March Madness Fields Will Stay Put at 68—at Least Until 2027

The NCAA decided it will keep 68 teams next March, but it could expand the following year.

Nick Tre. Smith-Imagn Images

March Madness will keep the same level of madness next year, structurally, at least.

The Division I men’s and women’s basketball committees decided to keep the field at 68 teams during a Zoom call Monday, but they’re not opposed to expansion in the future.

“Expanding the tournament fields is no longer being contemplated for the 2026 men’s and women’s basketball championships,” SVP of basketball Dan Gavitt said in a statement. “However, the committees will continue conversations on whether to recommend expanding to 72 or 76 teams in advance of the 2027 championships.”

Gavitt said last month that the committees discussed tournament expansion “at length” during meetings but hadn’t yet come to a decision. In May, NCAA president Charlie Baker said there had been “good conversations” with CBS and Warner Bros. Discovery about adding more teams. By July, Baker said the biggest challenge would be logistically fitting the expanded tournament between conference tournaments and The Masters. The Big 12 men’s coaches and commissioner Brett Yormark have expressed support for expanding, if the media partners pay more.

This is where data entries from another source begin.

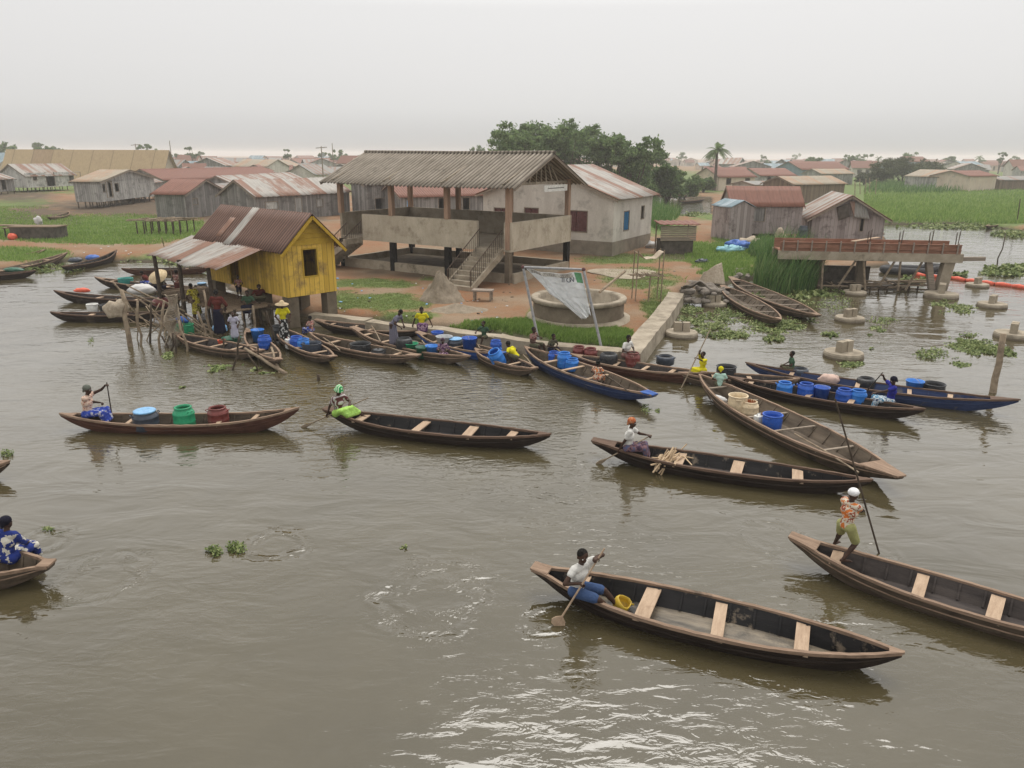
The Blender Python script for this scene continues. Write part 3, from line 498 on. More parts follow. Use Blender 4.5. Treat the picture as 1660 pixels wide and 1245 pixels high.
def house(name, label, A, B, D, h, rise, ridge='x', z0=0.0, wallm='grey_boards', roofm='rust', over=.35, openings=(), stilts=False, group=None, cat='house', pitch=.16, amp=.012, fascia='timber', trim=None, split=False, gablem=None, sagr=.03, plinth=None, half=None):
    """A, B: ends of the front wall on the ground; the house runs D metres away from it"""
    A = Vector(A); B = Vector(B); d = (B-A); L = math.hypot(d.x, d.y); rz = math.atan2(d.y, d.x)
    root = empty(name, (A.x, A.y, A.z), rz, label, cat, group); wm_ = M[wallm]
    sides = {'front': (L, lambda x, y, z: (x, y, z)), 'back': (L, lambda x, y, z: (L-x, D-y, z)), 'right': (D, lambda x, y, z: (L-y, x, z)), 'left': (D, lambda x, y, z: (y, D-x, z))}
    mb = MB(); T = .08
    for s_, (len_, tf) in sides.items():
        hl = [tuple(o[1:5]) for o in openings if o[0] == s_]
        if s_ in ('left', 'right'): tf0 = tf; tf = (lambda tf0: lambda x, y, z: tf0(min(max(x, T+.001), D-T-.001), y, z))(tf0)
        wall_cells(mb, len_, h, hl, tf, T, z0)
    # gable triangles
    if ridge == 'x':
        for x in (0, L-T): mb.add([(x,.002,z0+h),(x,D-.002,z0+h),(x,D/2,z0+h+rise),(x+T,.002,z0+h),(x+T,D-.002,z0+h),(x+T,D/2,z0+h+rise)], [(0,2,1),(3,4,5),(0,1,4,3),(1,2,5,4),(2,0,3,5)])
    else:
        for y in (0, D-T): mb.add([(.002,y,z0+h),(L-.002,y,z0+h),(L/2,y,z0+h+rise),(.002,y+T,z0+h),(L-.002,y+T,z0+h),(L/2,y+T,z0+h+rise)], [(0,1,2),(3,5,4),(0,3,4,1),(1,4,5,2),(2,5,3,0)])
    mb.box(T, L-T, T, D-T, z0-.02, z0+.06)      # floor
    w_ = mb.build('wall', wm_, root)
    if ridge == 'x':
        run = D/2+over; rs = rise*run/(D/2)
        rf = corr_roof('roof', L+2*over, run, rs, pitch, amp, M[roofm], root, (-over, D/2, z0+h+rise-rs+.05+amp), 0, sag=sagr, only=half)
        rp = [((-over, D/2, z0+h+rise+.02), (-over, -over, z0+h+rise-rs+.02)), ((-over, D/2, z0+h+rise+.02), (-over, D+over, z0+h+rise-rs+.02)), ((L+over, D/2, z0+h+rise+.02), (L+over, -over, z0+h+rise-rs+.02)), ((L+over, D/2, z0+h+rise+.02), (L+over, D+over, z0+h+rise-rs+.02))]
    else:
        run = L/2+over; rs = rise*run/(L/2)
        rf = corr_roof('roof', D+2*over, run, rs, pitch, amp, M[roofm], root, (L/2, -over, z0+h+rise-rs+.05+amp), pi/2, sag=sagr)
        rp = [((L/2, y, z0+h+rise+.02), (x, y, z0+h+rise-rs+.02)) for y in (-over, D+over) for x in (-over, L+over)]
    if fascia:
        for a, b2 in rp:
            mb = MB(); mb.beam(Vector(a)-Vector((0,0,.08)), Vector(b2)-Vector((0,0,.08)), .04, .12)
            mb.build('fascia', M[fascia], rf, loc=None).matrix_parent_inverse = (Matrix.Translation(rf.location) @ rf.rotation_euler.to_matrix().to_4x4()).inverted()
    # windows and doors
    for o in openings:
        s_, x0, x1, a, b2 = o[:5]; kind = o[5] if len(o) > 5 else 'window'; mt = o[6] if len(o) > 6 else None
        tf = sides[s_][1]; mb = MB(); fw = .06
        def hx(x0_, x1_, y0_, y1_, za, zb, mb=None): mb.hexa([tf(x, y, z) for x, y, z in ((x0_,y0_,za),(x1_,y0_,za),(x1_,y1_,za),(x0_,y1_,za),(x0_,y0_,zb),(x1_,y0_,zb),(x1_,y1_,zb),(x0_,y1_,zb))])
        hx(x0-fw, x0, -.02, .1, a, b2, mb); hx(x1, x1+fw, -.02, .1, a, b2, mb); hx(x0-fw, x1+fw, -.023, .1, b2, b2+fw, mb)
        if kind != 'door': hx(x0-fw, x1+fw, -.03, .1, a-fw, a, mb)
        fo = mb.build(kind, M[trim or 'timber'], root)
        if mt:
            mb = MB(); n = 2 if (x1-x0) > .9 else 1
            for k in range(n): ww = (x1-x0)/n; hx(x0+k*ww+.015, x0+(k+1)*ww-.015, .03, .06, a+.01, b2-.01, mb)
            mb.build('door_leaf' if kind == 'door' else 'shutter', M[mt], fo)
    if stilts:
        n = max(2, int(L/1.6)); mb = None
        for i in range(n+1):
            for y in (.15, D/2, D-.15):
                mb = MB().tube([(i*(L-.3)/n+.15+random.uniform(-.05,.05), y, -.6), (i*(L-.3)/n+.15, y, z0-.02)], .07, 7); mb.build('stilt', M['stick_wet'], root)
    if plinth:
        mb = MB(); mb.box(-.01, L+.01, -.01, D+.01, -.3, plinth); mb.build('plinth', M['tide'], root)
    return root
def hfrom(A, px, py): return PY(px, py, A.y).z-A.z
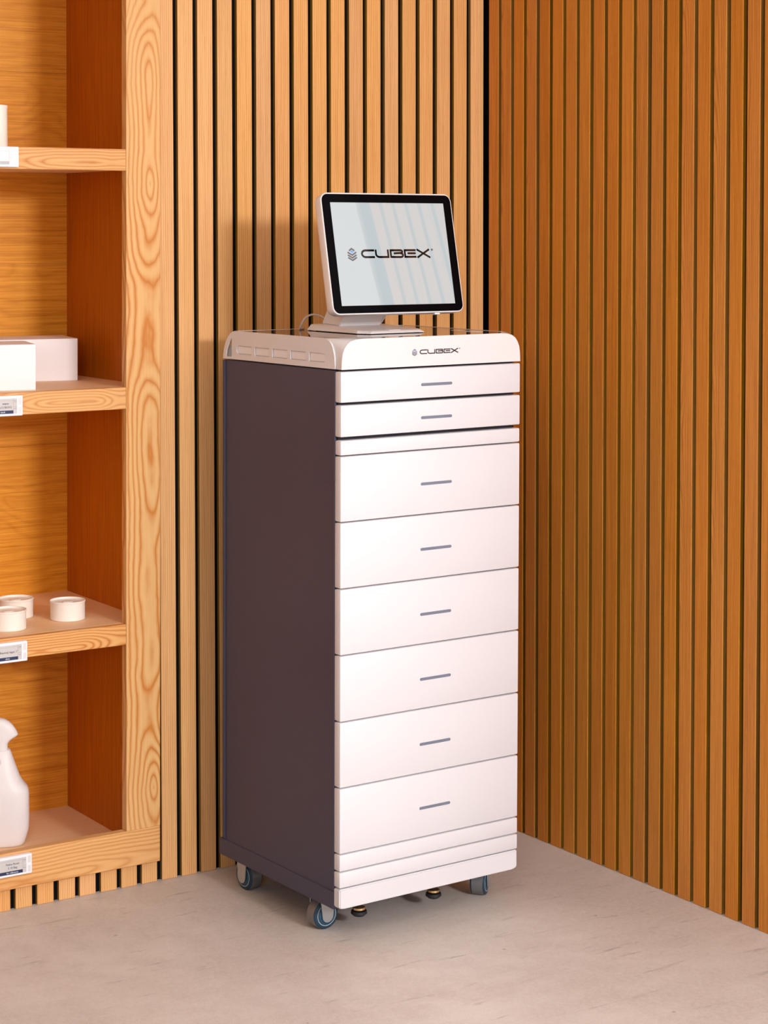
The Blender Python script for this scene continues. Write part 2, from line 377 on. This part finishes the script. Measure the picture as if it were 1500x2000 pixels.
# back panel in veneer leaves
zz = [0.056, 0.50, 1.0, 1.455, 1.93, 2.40, TOP - 0.005]
for a, b_ in zip(zz[:-1], zz[1:]):
    box('back_panel', -2.342, -0.947, YBACK, YBACK + 0.012, a, b_ - 0.0006, 'backp', unit, fn=lean)
box('bottom_panel', -2.324, -0.965, YB, YBACK, 0.0560, 0.0735, 'shelf_top', unit, fn=lean)
SH = [(1.6744, 1.7237), (1.1253, 1.1754), (0.5766, 0.6245), (2.222, 2.272)]
for z0, z1 in SH:
    s = box('shelf', -2.324, -0.965, 0.002, YBACK, z0 + 0.006, z1, 'shelf_top', unit, 0.0006, fn=lean)
    box('nosing', LI + 0.0005, XI - 0.0003, YF + 0.0004, 0.002, z0, z1, 'nosing', s, 0.0012, fn=lean)

# ------------------------------------------------------------------ drawer cabinet
US = 1.0
TH = 0.033434; OX, OY, DZ = -0.7905, -0.5592, 0.057
cab = empty('drawer_cabinet', (OX, OY, 0), TH)
tag(cab, 'tall white fronted drawer cabinet with slate grey sides standing on casters in corner', 'cabinet')
def shear(v): return Vector((v.x + 0.0055 * (v.z - 0.7) - 0.0002, v.y, v.z - DZ))
W, D, F = 0.4695, 0.444, -0.0273
ZC = 1.2517
body = box('carcass', 0.0025, W - 0.002, -0.0035, D, 0.150, ZC - 0.002, 'slate', cab, 0.0012, fn=shear)
box('rear_flange', -0.0005, 0.003, D - 0.008, D + 0.001, 0.170, ZC - 0.003, 'slate', body, 0.0006, fn=shear)
box('front_flange', -0.0005, 0.0035, -0.0055, -0.001, 0.170, ZC - 0.004, 'slate', body, 0.0006, fn=shear)
box('front_recess', 0.006, W - 0.006, -0.0075, -0.0034, 0.170, ZC - 0.0015, 'inner', cab, fn=shear)
# base tray, a little longer than the carcass at the rear
tr = bmesh.new(); bm_box(tr, 0.0, W, -0.004, 0.4600, 0.1290, 0.1665, 0.0015)
base = link('base_tray', bm_me(tr, 'base_tray'), 'slate', cab, fn=shear)
for t in (0.03, 0.13, 0.24, 0.33): lathe('rivet', [(0.0001, -0.0012), (0.0022, -0.001), (0.003, 0.0)], 'inner', base, 10, 'x', (0.0 + 0.0012, t, 0.143), fn=shear)

def front(name, z0, z1, bev=0.0028, t0=F, t1=-0.0052, s0=0.0002, s1=W + 0.0015):
    return box(name, s0, s1, t0, t1, z0, z1, 'white', cab, bev, 2, fn=shear, smooth=True)
G = 0.0012
fronts = [(1.1835 + G, 1.2480), (1.1128 + G, 1.1790)]
zs = [1.0750, 0.9382, 0.8008, 0.6628, 0.5248, 0.3872, 0.2494]
fronts += [(b_ + G, a - G) for a, b_ in zip(zs[:-1], zs[1:])]
hz = [1.2132, 1.1435, 1.0033, 0.8648, 0.7267, 0.5884, 0.4495, 0.3126]
lbl = ['shallow top drawer', 'second shallow drawer']
for i, ((z0, z1), h) in enumerate(zip(fronts, hz)):
    d = front('drawer', z0, z1)
    pts = rrect(-0.0408, 0.0408, -0.0030, 0.0030, 0.0029, n=4)
    rings = [[Vector((0.2442 + a, F + 0.0006 - dd, h + b_)) for a, b_ in rrect(-0.0408, 0.0408, -0.0030, 0.0030, 0.0029, ins, 4)] for dd, ins in ((0, 0), (0.0012, 0), (0.0016, 0.0004))]
    loft('handle', rings, 'pull', d, fn=shear)
front('trim_strip', 1.0750 + G, 1.1068, bev=0.0035)
front('trim_strip', 0.2126 + G, 0.2494 - G); front('trim_strip', 0.1776 + G, 0.2126 - G)
# lowest strip with clipped lower corners
kb = bmesh.new(); outl = [(0.0002, 0.1372), (0.011, 0.1345), (W - 0.010, 0.1345), (W + 0.001, 0.1382), (W + 0.001, 0.1776 - G), (0.0002, 0.1776 - G)]
R = [[kb.verts.new((a, t, b_)) for a, b_ in outl] for t in (F, -0.0052)]
kb.faces.new(R[0]); kb.faces.new(R[1][::-1])
for i in range(6): kb.faces.new((R[0][i], R[0][(i + 1) % 6], R[1][(i + 1) % 6], R[1][i]))
bmesh.ops.bevel(kb, geom=list(kb.edges), offset=0.0022, segments=2, affect='EDGES')
link('trim_strip', bm_me(kb, 'trim_strip'), 'white', cab, True, shear)

# ---- top cap: side arcs and front arcs lofted together
ts = [(1.2525, -0.0050), (1.262, -0.0045), (1.274, -0.0035), (1.2857, -0.0010), (1.296, 0.0035), (1.304, 0.0090), (1.310, 0.0165), (1.3135, 0.0270), (1.3148, 0.042)]
sf = [(1.2525, 0.0016), (1.262, 0.0018), (1.274, 0.0026), (1.2857, 0.0046), (1.296, 0.0092), (1.304, 0.0152), (1.310, 0.0240), (1.3135, 0.0370), (1.3148, 0.054)]
S0 = 0.0040; TB = 0.402
rings = []
for (z, t_), (_, s_) in zip(ts, sf):
    pl_ = [(S0, TB), (S0, t_)]
    nb = 5
    for k in range(1, nb):                       # slightly bowed corner between side arc and front arc
        f_ = k / nb; a = f_ * math.pi / 2
        cx = S0 * (1 - f_) + s_ * f_; cy = t_ * (1 - f_) + F * f_
        bow = 0.22 * math.sin(f_ * math.pi) * min(s_ - S0 + 0.003, t_ - F) * 0.5
        pl_.append((cx - bow * 0.7, cy - bow * 0.7))
    pl_.append((s_, F))
    right = [(W + 0.0025 - a, b_) for a, b_ in pl_[::-1]]
    rings.append([Vector((a, b_, z)) for a, b_ in pl_ + right])
bm = bmesh.new(); RV = [[bm.verts.new(p) for p in r] for r in rings]
for a, b_ in zip(RV[:-1], RV[1:]):
    n = len(a)
    for i in range(n): bm.faces.new((a[i], a[(i + 1) % n], b_[(i + 1) % n], b_[i]))
bm.faces.new(RV[0][::-1]); topf = bm.faces.new(RV[-1])
bmesh.ops.recalc_face_normals(bm, faces=bm.faces)
bmesh.ops.inset_region(bm, faces=[topf], thickness=0.0035, use_even_offset=True)
well = [v.co.copy() for v in topf.verts]
ex = bmesh.ops.extrude_discrete_faces(bm, faces=[topf])
for v in ex['faces'][0].verts: v.co.z -= 0.0030
cap = link('top_cap', bm_me(bm, 'top_cap'), 'cap', cab, True, shear)
# smoked acrylic deck lying in the recess
gl = loft('glossy_deck', [[Vector((v.x, v.y, z)) for v in well] for z in (1.3120, 1.3143)], 'gloss', cab, False, shear)
ov = [[Vector((0.425 + 0.021 * math.cos(a_ * math.pi / 16), 0.105 + 0.052 * math.sin(a_ * math.pi / 16), z)) for a_ in range(32)] for z in (1.3143, 1.3148)]
o_ = loft('pale_oval', ov, 'oval', cab, True, shear)  # pale oval with a dark dot on the deck
lathe('oval_dot', [(0.007, 1.3148), (0.007, 1.3151)], 'inner', o_, 16, 'z', (0.425, 0.105, 0), fn=shear)
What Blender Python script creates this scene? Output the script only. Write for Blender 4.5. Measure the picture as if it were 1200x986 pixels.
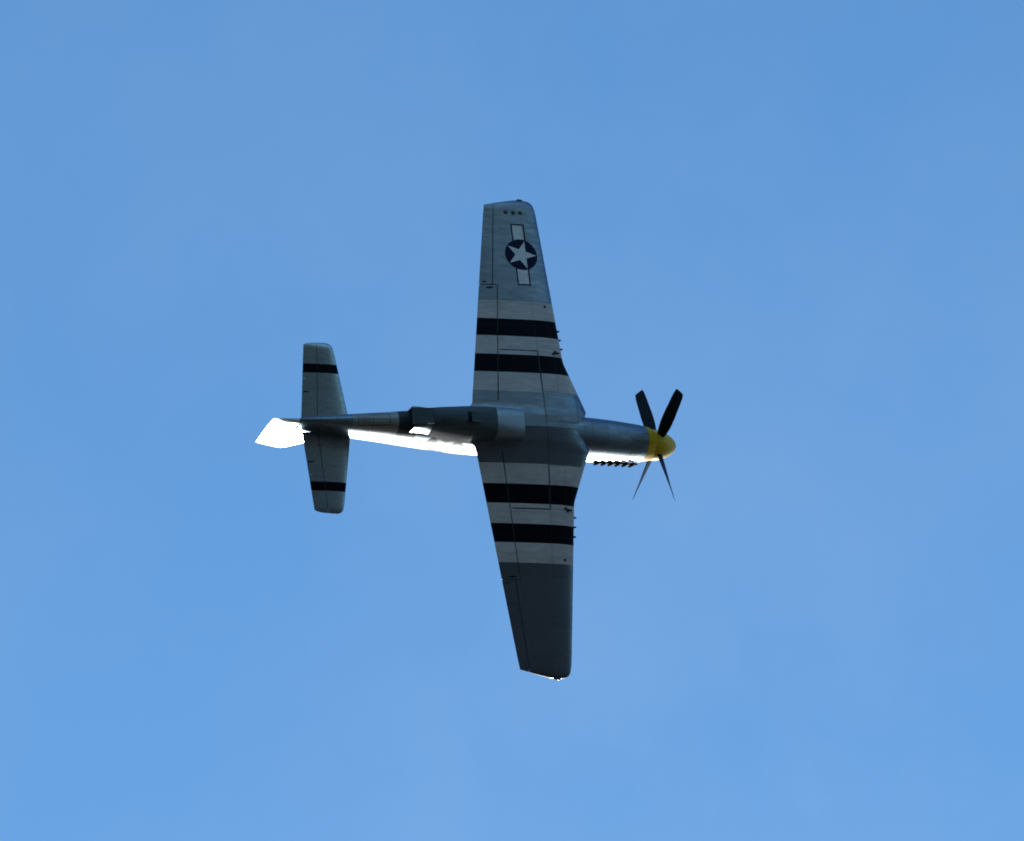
import bpy, bmesh, math, random
from math import sin, cos, tan, pi, sqrt, radians, degrees, atan2, asin
from mathutils import Matrix, Vector

for o in list(bpy.data.objects):
    bpy.data.objects.remove(o)
SC = bpy.context.scene
COL = SC.collection
random.seed(4)

# ------------------------------------------------------------------ camera
VIEW_ELEV = 62.0                       # the photographer looks steeply up
DIST = 150.0                           # metres to the aeroplane
F_PX = 52.1447 * DIST                  # focal length in pixels of a 1200 px wide picture
e = radians(VIEW_ELEV)
CAM_R = Matrix(((1, 0, 0), (0, -sin(e), -cos(e)), (0, cos(e), -sin(e)))).to_3x3()
CAM_POS = Vector((0, 0, 1.7))
CAM_M = Matrix.Translation(CAM_POS) @ CAM_R.to_4x4()
cam_data = bpy.data.cameras.new('camera')
cam_data.sensor_width = 36.0
cam_data.lens = 36.0 * F_PX / 1200.0
cam_data.clip_start = 0.5
cam_data.clip_end = 90000
cam = bpy.data.objects.new('camera', cam_data)
COL.objects.link(cam)
cam.matrix_world = CAM_M
cam_data.dof.use_dof = True            # a long hand-held lens, slightly front-focused
cam_data.dof.focus_distance = 100.0
cam_data.dof.aperture_fstop = 4.5
SC.camera = cam

# ------------------------------------------------------------------ light
SUN_C = Vector((0.05, -0.655, -0.755)).normalized()      # towards the sun, camera axes
SUN_W = CAM_R @ SUN_C
SUN_ELEV = asin(SUN_W.z)
SUN_AZ = atan2(SUN_W.x, SUN_W.y)
sd = bpy.data.lights.new('sun', 'SUN')
sd.energy = 3.6
sd.angle = radians(0.53)
sd.color = (1.0, 0.955, 0.89)
sun = bpy.data.objects.new('sun', sd)
COL.objects.link(sun)
sun.rotation_euler = SUN_W.to_track_quat('Z', 'Y').to_euler()
sun.location = (0, 0, 300)

SC.view_settings.view_transform = 'Standard'
SC.view_settings.look = 'None'
SC.view_settings.exposure = 0.85
SC.view_settings.gamma = 1.0
SC.view_settings.use_curve_mapping = False


class NT:
    """small helper for building node trees with arithmetic"""
    def __init__(self, tree):
        self.t = tree
        self.n = tree.nodes
        self.l = tree.links

    def put(self, sock, v):
        if isinstance(v, bpy.types.NodeSocket):
            self.l.new(v, sock)
        else:
            sock.default_value = v

    def m(self, op, a, b=0.0, c=0.0):
        nd = self.n.new('ShaderNodeMath')
        nd.operation = op
        self.put(nd.inputs[0], a)
        self.put(nd.inputs[1], b)
        self.put(nd.inputs[2], c)
        return nd.outputs[0]

    def add(self, *a):
        r = a[0]
        for x in a[1:]:
            r = self.m('ADD', r, x)
        return r

    def mul(self, *a):
        r = a[0]
        for x in a[1:]:
            r = self.m('MULTIPLY', r, x)
        return r

    def mx(self, *a):
        r = a[0]
        for x in a[1:]:
            r = self.m('MAXIMUM', r, x)
        return r

    def inv(self, a):
        return self.m('SUBTRACT', 1.0, a)

    def gt(self, a, b):
        return self.m('GREATER_THAN', a, b)

    def lt(self, a, b):
        return self.m('LESS_THAN', a, b)

    def between(self, a, lo, hi):
        return self.mul(self.gt(a, lo), self.lt(a, hi))

    def line(self, a, at, w):
        """1 where a is within w/2 of at"""
        return self.lt(self.m('ABSOLUTE', self.m('SUBTRACT', a, at)), w / 2)

    def box(self, x, x0, x1, y, y0, y1):
        return self.mul(self.between(x, x0, x1), self.between(y, y0, y1))

    def frame(self, x, x0, x1, y, y0, y1, w):
        outer = self.box(x, x0 - w / 2, x1 + w / 2, y, y0 - w / 2, y1 + w / 2)
        inner = self.box(x, x0 + w / 2, x1 - w / 2, y, y0 + w / 2, y1 - w / 2)
        return self.mul(outer, self.inv(inner))

    def mix(self, f, a, b):
        nd = self.n.new('ShaderNodeMix')
        nd.data_type = 'RGBA'
        self.put(nd.inputs[0], f)
        self.put(nd.inputs[6], a)
        self.put(nd.inputs[7], b)
        return nd.outputs[2]

    def noise(self, vec, scale, detail=3.0, rough=0.55):
        nd = self.n.new('ShaderNodeTexNoise')
        nd.inputs['Scale'].default_value = scale
        nd.inputs['Detail'].default_value = detail
        nd.inputs['Roughness'].default_value = rough
        self.l.new(vec, nd.inputs['Vector'])
        return nd.outputs['Fac']

    def remap(self, v, a, b, c, d):
        nd = self.n.new('ShaderNodeMapRange')
        nd.inputs[1].default_value = a
        nd.inputs[2].default_value = b
        nd.inputs[3].default_value = c
        nd.inputs[4].default_value = d
        self.l.new(v, nd.inputs[0])
        return nd.outputs[0]

    def scaled(self, vec, sx, sy, sz):
        nd = self.n.new('ShaderNodeVectorMath')
        nd.operation = 'MULTIPLY'
        self.l.new(vec, nd.inputs[0])
        nd.inputs[1].default_value = (sx, sy, sz)
        return nd.outputs[0]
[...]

Adding more teams would, in theory, increase the value of the tournament for media-rights partners. The men’s tournament is locked in with CBS and Warner Bros. Discovery through 2032 on a deal that will pay roughly $1.1 billion next year, while the women’s tournament is roped into ESPN’s deals for all NCAA women’s championships. Signed in 2024, the eight-year, $920 million deal values the women’s tournament at $65 million annually.

But media executives told Front Office Sports in May that the NCAA would probably get “chump change” from CBS or WBD from beefing up the tournament, because the games would extend the earliest round. FOS also reported that ESPN’s contract says it doesn’t have to pay the NCAA more money if the women’s March Madness expands.